La FUSA est un modèle d’affaires encore nouveau au Québec, mais déjà utilisé ailleurs au Canada et aux États-Unis et qui permet de sécuriser l’accès à la terre agricole sans que les agriculteurs aient à l’acheter. Pour ce faire, «une fiducie est créée, acquiert la propriété et la loue à long terme à des agriculteurs et agricultrices», a expliqué Marc-André Côté, directeur agricole UPA-Fondaction, en entrevue à Radio-Canada en 2021. L’idée est d’en faire ainsi bénéficier la communauté.
Jean Bédard, par exemple, a fait don de sa terre au Bic en fiducie, afin qu’elle ait une mission et soit préservée. Le projet, nommé Sageterre, est l’une des premières FUSA au Québec. En quelques mots, la ferme n’a plus de propriétaires et doit contribuer au bien-être de ceux qui portent les différents projets qui y sont installés, ou aux citoyens qui habitent le coin. Ce que Jean Bédard en retire? Simplement la satisfaction que sa terre ne pollue pas et soit bonne pour l’environnement.
Des idées nouvelles
D’autres ont emboîté le pas, grâce à des formules différentes.
C’est le cas du Motel agricole des Basques, à Notre-Dame-des-Neiges, dans le Bas-Saint-Laurent, qui est à la recherche de locataires pour ses terres. La municipalité régionale de comté (MRC) des Basques, devenue propriétaire en 2021 d’une terre d’une centaine d’hectares, y loue des espaces et des équipements agricoles à court et moyen terme. «L’accès à la terre est de plus en plus difficile avec l’inflation, sans compter les taux d’intérêt, qui ont triplé dans la dernière année. On permet aux gens de ne pas s’endetter dès le départ avec l’achat d’une terre», explique le conseiller en développement agroalimentaire pour la MRC des Basques, Stéphane Lussier.
La table champêtre Les Cocagnes propose une formule similaire.
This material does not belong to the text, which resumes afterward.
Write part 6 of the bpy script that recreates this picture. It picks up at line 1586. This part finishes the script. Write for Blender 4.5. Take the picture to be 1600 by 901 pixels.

L’organisme à but non lucratif installé à Dunham et imaginé par Stephanie Hinton loue des espaces à de petites entreprises agricoles. Ferme maraîchère, ferme de légumes asiatiques et verger cohabitent pour le moment et attendent que d’autres projets s’installent à leur côté.
Dans les Cantons-de-l’Est, Marie-Thérèse Bonnichon et Denis Carrier, de la ferme Au pied levé, prêtent de leur côté une partie de leur terre à de jeunes maraîchers afin qu’ils apprennent le métier. «Mon intérêt est de permettre aux jeunes de comprendre les différentes étapes de l’agriculture», explique Marie-Thérèse.
Aux yeux de Jean Bédard, la solution à la crise écologique actuelle passe par une sortie de la propriété dite privée. «La vie collective devient une nécessité», croit-il.
Parce qu’on veut bien manger local, mais avouons-le: sans terres cultivables et cultivées, ces belles intentions seront vaines.